- What the exercise asks -
Please repeat all of the lines that follow, exactly as written.

****

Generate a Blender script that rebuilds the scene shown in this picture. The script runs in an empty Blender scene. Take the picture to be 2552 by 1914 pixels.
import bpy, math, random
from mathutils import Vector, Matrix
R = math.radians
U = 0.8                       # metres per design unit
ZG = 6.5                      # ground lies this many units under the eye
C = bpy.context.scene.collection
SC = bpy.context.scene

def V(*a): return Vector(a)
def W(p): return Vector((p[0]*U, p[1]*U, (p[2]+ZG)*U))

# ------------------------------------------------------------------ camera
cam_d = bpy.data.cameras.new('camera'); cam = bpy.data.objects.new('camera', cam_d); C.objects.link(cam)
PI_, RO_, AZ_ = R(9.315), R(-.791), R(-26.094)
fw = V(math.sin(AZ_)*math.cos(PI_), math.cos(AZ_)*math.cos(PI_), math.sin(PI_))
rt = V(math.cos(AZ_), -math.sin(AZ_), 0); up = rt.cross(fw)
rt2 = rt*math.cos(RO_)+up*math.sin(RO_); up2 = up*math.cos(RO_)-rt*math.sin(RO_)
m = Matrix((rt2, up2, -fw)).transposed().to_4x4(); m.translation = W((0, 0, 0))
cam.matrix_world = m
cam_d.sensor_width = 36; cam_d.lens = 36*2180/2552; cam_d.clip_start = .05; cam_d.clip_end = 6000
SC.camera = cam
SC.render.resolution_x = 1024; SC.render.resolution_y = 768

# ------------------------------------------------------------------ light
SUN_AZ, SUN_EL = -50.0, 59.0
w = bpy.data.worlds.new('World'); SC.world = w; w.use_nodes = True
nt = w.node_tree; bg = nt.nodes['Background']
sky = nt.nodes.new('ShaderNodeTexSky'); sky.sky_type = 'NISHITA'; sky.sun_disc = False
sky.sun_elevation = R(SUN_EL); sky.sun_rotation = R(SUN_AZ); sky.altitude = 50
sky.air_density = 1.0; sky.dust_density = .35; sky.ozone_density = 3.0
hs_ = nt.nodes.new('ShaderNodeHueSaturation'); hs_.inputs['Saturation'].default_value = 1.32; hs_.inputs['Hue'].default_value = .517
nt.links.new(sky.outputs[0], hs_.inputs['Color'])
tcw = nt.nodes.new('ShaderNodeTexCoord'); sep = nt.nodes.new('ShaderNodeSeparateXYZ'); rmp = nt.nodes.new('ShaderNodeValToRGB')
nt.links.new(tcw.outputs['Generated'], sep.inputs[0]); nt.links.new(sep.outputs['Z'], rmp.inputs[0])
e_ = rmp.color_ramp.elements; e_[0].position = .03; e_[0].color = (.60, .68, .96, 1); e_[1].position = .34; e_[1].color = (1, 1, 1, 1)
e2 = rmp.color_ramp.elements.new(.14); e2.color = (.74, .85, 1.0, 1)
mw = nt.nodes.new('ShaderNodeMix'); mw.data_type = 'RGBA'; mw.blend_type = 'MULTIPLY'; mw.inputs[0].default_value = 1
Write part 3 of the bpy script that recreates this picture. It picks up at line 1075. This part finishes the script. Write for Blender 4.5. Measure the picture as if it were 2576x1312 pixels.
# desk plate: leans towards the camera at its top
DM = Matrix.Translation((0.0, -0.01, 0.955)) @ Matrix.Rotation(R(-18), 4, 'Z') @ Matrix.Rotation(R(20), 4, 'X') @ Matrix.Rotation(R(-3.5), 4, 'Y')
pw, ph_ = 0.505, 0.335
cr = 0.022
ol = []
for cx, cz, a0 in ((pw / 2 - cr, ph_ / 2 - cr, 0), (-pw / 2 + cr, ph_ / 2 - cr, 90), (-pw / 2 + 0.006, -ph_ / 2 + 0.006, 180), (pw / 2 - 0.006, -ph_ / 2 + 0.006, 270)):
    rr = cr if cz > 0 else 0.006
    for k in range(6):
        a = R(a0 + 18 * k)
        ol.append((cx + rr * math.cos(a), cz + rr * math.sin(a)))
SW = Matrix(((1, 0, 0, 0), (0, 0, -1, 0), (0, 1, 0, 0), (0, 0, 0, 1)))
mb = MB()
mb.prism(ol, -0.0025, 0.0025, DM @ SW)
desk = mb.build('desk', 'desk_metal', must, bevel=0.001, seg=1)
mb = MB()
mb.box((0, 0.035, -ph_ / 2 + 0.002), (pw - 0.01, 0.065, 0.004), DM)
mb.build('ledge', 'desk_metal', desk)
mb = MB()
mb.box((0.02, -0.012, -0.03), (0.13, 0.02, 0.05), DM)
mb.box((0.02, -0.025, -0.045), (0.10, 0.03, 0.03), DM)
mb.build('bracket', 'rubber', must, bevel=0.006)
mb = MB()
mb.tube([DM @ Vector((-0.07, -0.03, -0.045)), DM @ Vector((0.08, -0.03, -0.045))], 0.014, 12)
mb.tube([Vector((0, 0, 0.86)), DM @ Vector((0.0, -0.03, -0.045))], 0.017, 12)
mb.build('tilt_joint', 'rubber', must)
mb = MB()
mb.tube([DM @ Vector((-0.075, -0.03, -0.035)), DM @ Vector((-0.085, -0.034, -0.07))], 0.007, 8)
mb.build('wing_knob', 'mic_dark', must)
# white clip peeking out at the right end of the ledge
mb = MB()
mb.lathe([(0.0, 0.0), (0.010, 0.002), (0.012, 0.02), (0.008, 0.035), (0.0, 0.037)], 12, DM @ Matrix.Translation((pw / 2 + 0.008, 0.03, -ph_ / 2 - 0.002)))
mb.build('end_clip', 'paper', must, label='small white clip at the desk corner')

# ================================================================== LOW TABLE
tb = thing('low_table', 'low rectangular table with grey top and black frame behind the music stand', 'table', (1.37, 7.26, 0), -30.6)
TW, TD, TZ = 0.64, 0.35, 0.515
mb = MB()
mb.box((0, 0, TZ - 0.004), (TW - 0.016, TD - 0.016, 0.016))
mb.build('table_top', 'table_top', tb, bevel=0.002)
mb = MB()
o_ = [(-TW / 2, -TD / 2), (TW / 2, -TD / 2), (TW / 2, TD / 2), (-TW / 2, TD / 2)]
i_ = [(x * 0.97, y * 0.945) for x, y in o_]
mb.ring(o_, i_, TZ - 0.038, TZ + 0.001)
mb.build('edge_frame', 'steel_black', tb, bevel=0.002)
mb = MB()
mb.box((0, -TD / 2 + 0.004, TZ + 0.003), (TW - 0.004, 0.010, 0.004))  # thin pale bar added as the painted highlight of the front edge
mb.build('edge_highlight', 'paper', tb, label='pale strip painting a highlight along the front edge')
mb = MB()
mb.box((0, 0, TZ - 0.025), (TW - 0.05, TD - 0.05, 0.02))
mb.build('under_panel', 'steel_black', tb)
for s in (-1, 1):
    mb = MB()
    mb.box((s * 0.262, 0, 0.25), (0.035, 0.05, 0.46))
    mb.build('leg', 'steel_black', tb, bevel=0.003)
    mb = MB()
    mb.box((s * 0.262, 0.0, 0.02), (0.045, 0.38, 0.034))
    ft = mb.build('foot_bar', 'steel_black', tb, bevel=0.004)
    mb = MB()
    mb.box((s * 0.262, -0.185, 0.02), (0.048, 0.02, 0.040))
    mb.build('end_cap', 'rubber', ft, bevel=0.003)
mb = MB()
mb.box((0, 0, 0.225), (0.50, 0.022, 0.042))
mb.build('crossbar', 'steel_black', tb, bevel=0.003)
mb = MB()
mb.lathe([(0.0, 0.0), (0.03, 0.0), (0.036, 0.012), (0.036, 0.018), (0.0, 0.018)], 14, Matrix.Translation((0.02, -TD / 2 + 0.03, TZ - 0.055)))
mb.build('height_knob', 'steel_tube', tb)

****

- Exercise output -
Generate a Blender script that rebuilds the scene shown in this picture. The script runs in an empty Blender scene. Take the picture to be 2552 by 1914 pixels.
import bpy, math, random
from mathutils import Vector, Matrix
R = math.radians
U = 0.8                       # metres per design unit
ZG = 6.5                      # ground lies this many units under the eye
C = bpy.context.scene.collection
SC = bpy.context.scene

def V(*a): return Vector(a)
def W(p): return Vector((p[0]*U, p[1]*U, (p[2]+ZG)*U))

# ------------------------------------------------------------------ camera
cam_d = bpy.data.cameras.new('camera'); cam = bpy.data.objects.new('camera', cam_d); C.objects.link(cam)
PI_, RO_, AZ_ = R(9.315), R(-.791), R(-26.094)
fw = V(math.sin(AZ_)*math.cos(PI_), math.cos(AZ_)*math.cos(PI_), math.sin(PI_))
rt = V(math.cos(AZ_), -math.sin(AZ_), 0); up = rt.cross(fw)
rt2 = rt*math.cos(RO_)+up*math.sin(RO_); up2 = up*math.cos(RO_)-rt*math.sin(RO_)
m = Matrix((rt2, up2, -fw)).transposed().to_4x4(); m.translation = W((0, 0, 0))
cam.matrix_world = m
cam_d.sensor_width = 36; cam_d.lens = 36*2180/2552; cam_d.clip_start = .05; cam_d.clip_end = 6000
SC.camera = cam
SC.render.resolution_x = 1024; SC.render.resolution_y = 768

# ------------------------------------------------------------------ light
SUN_AZ, SUN_EL = -50.0, 59.0
w = bpy.data.worlds.new('World'); SC.world = w; w.use_nodes = True
nt = w.node_tree; bg = nt.nodes['Background']
sky = nt.nodes.new('ShaderNodeTexSky'); sky.sky_type = 'NISHITA'; sky.sun_disc = False
sky.sun_elevation = R(SUN_EL); sky.sun_rotation = R(SUN_AZ); sky.altitude = 50
sky.air_density = 1.0; sky.dust_density = .35; sky.ozone_density = 3.0
hs_ = nt.nodes.new('ShaderNodeHueSaturation'); hs_.inputs['Saturation'].default_value = 1.32; hs_.inputs['Hue'].default_value = .517
nt.links.new(sky.outputs[0], hs_.inputs['Color'])
tcw = nt.nodes.new('ShaderNodeTexCoord'); sep = nt.nodes.new('ShaderNodeSeparateXYZ'); rmp = nt.nodes.new('ShaderNodeValToRGB')
nt.links.new(tcw.outputs['Generated'], sep.inputs[0]); nt.links.new(sep.outputs['Z'], rmp.inputs[0])
e_ = rmp.color_ramp.elements; e_[0].position = .03; e_[0].color = (.60, .68, .96, 1); e_[1].position = .34; e_[1].color = (1, 1, 1, 1)
e2 = rmp.color_ramp.elements.new(.14); e2.color = (.74, .85, 1.0, 1)
mw = nt.nodes.new('ShaderNodeMix'); mw.data_type = 'RGBA'; mw.blend_type = 'MULTIPLY'; mw.inputs[0].default_value = 1
Write part 3 of the bpy script that recreates this picture. It picks up at line 1075. This part finishes the script. Write for Blender 4.5. Measure the picture as if it were 2576x1312 pixels.
# desk plate: leans towards the camera at its top
DM = Matrix.Translation((0.0, -0.01, 0.955)) @ Matrix.Rotation(R(-18), 4, 'Z') @ Matrix.Rotation(R(20), 4, 'X') @ Matrix.Rotation(R(-3.5), 4, 'Y')
pw, ph_ = 0.505, 0.335
cr = 0.022
ol = []
for cx, cz, a0 in ((pw / 2 - cr, ph_ / 2 - cr, 0), (-pw / 2 + cr, ph_ / 2 - cr, 90), (-pw / 2 + 0.006, -ph_ / 2 + 0.006, 180), (pw / 2 - 0.006, -ph_ / 2 + 0.006, 270)):
    rr = cr if cz > 0 else 0.006
    for k in range(6):
        a = R(a0 + 18 * k)
        ol.append((cx + rr * math.cos(a), cz + rr * math.sin(a)))
SW = Matrix(((1, 0, 0, 0), (0, 0, -1, 0), (0, 1, 0, 0), (0, 0, 0, 1)))
mb = MB()
mb.prism(ol, -0.0025, 0.0025, DM @ SW)
desk = mb.build('desk', 'desk_metal', must, bevel=0.001, seg=1)
mb = MB()
mb.box((0, 0.035, -ph_ / 2 + 0.002), (pw - 0.01, 0.065, 0.004), DM)
mb.build('ledge', 'desk_metal', desk)
mb = MB()
mb.box((0.02, -0.012, -0.03), (0.13, 0.02, 0.05), DM)
mb.box((0.02, -0.025, -0.045), (0.10, 0.03, 0.03), DM)
mb.build('bracket', 'rubber', must, bevel=0.006)
mb = MB()
mb.tube([DM @ Vector((-0.07, -0.03, -0.045)), DM @ Vector((0.08, -0.03, -0.045))], 0.014, 12)
mb.tube([Vector((0, 0, 0.86)), DM @ Vector((0.0, -0.03, -0.045))], 0.017, 12)
mb.build('tilt_joint', 'rubber', must)
mb = MB()
mb.tube([DM @ Vector((-0.075, -0.03, -0.035)), DM @ Vector((-0.085, -0.034, -0.07))], 0.007, 8)
mb.build('wing_knob', 'mic_dark', must)
# white clip peeking out at the right end of the ledge
mb = MB()
mb.lathe([(0.0, 0.0), (0.010, 0.002), (0.012, 0.02), (0.008, 0.035), (0.0, 0.037)], 12, DM @ Matrix.Translation((pw / 2 + 0.008, 0.03, -ph_ / 2 - 0.002)))
mb.build('end_clip', 'paper', must, label='small white clip at the desk corner')

# ================================================================== LOW TABLE
tb = thing('low_table', 'low rectangular table with grey top and black frame behind the music stand', 'table', (1.37, 7.26, 0), -30.6)
TW, TD, TZ = 0.64, 0.35, 0.515
mb = MB()
mb.box((0, 0, TZ - 0.004), (TW - 0.016, TD - 0.016, 0.016))
mb.build('table_top', 'table_top', tb, bevel=0.002)
mb = MB()
o_ = [(-TW / 2, -TD / 2), (TW / 2, -TD / 2), (TW / 2, TD / 2), (-TW / 2, TD / 2)]
i_ = [(x * 0.97, y * 0.945) for x, y in o_]
mb.ring(o_, i_, TZ - 0.038, TZ + 0.001)
mb.build('edge_frame', 'steel_black', tb, bevel=0.002)
mb = MB()
mb.box((0, -TD / 2 + 0.004, TZ + 0.003), (TW - 0.004, 0.010, 0.004))  # thin pale bar added as the painted highlight of the front edge
mb.build('edge_highlight', 'paper', tb, label='pale strip painting a highlight along the front edge')
mb = MB()
mb.box((0, 0, TZ - 0.025), (TW - 0.05, TD - 0.05, 0.02))
mb.build('under_panel', 'steel_black', tb)
for s in (-1, 1):
    mb = MB()
    mb.box((s * 0.262, 0, 0.25), (0.035, 0.05, 0.46))
    mb.build('leg', 'steel_black', tb, bevel=0.003)
    mb = MB()
    mb.box((s * 0.262, 0.0, 0.02), (0.045, 0.38, 0.034))
    ft = mb.build('foot_bar', 'steel_black', tb, bevel=0.004)
    mb = MB()
    mb.box((s * 0.262, -0.185, 0.02), (0.048, 0.02, 0.040))
    mb.build('end_cap', 'rubber', ft, bevel=0.003)
mb = MB()
mb.box((0, 0, 0.225), (0.50, 0.022, 0.042))
mb.build('crossbar', 'steel_black', tb, bevel=0.003)
mb = MB()
mb.lathe([(0.0, 0.0), (0.03, 0.0), (0.036, 0.012), (0.036, 0.018), (0.0, 0.018)], 14, Matrix.Translation((0.02, -TD / 2 + 0.03, TZ - 0.055)))
mb.build('height_knob', 'steel_tube', tb)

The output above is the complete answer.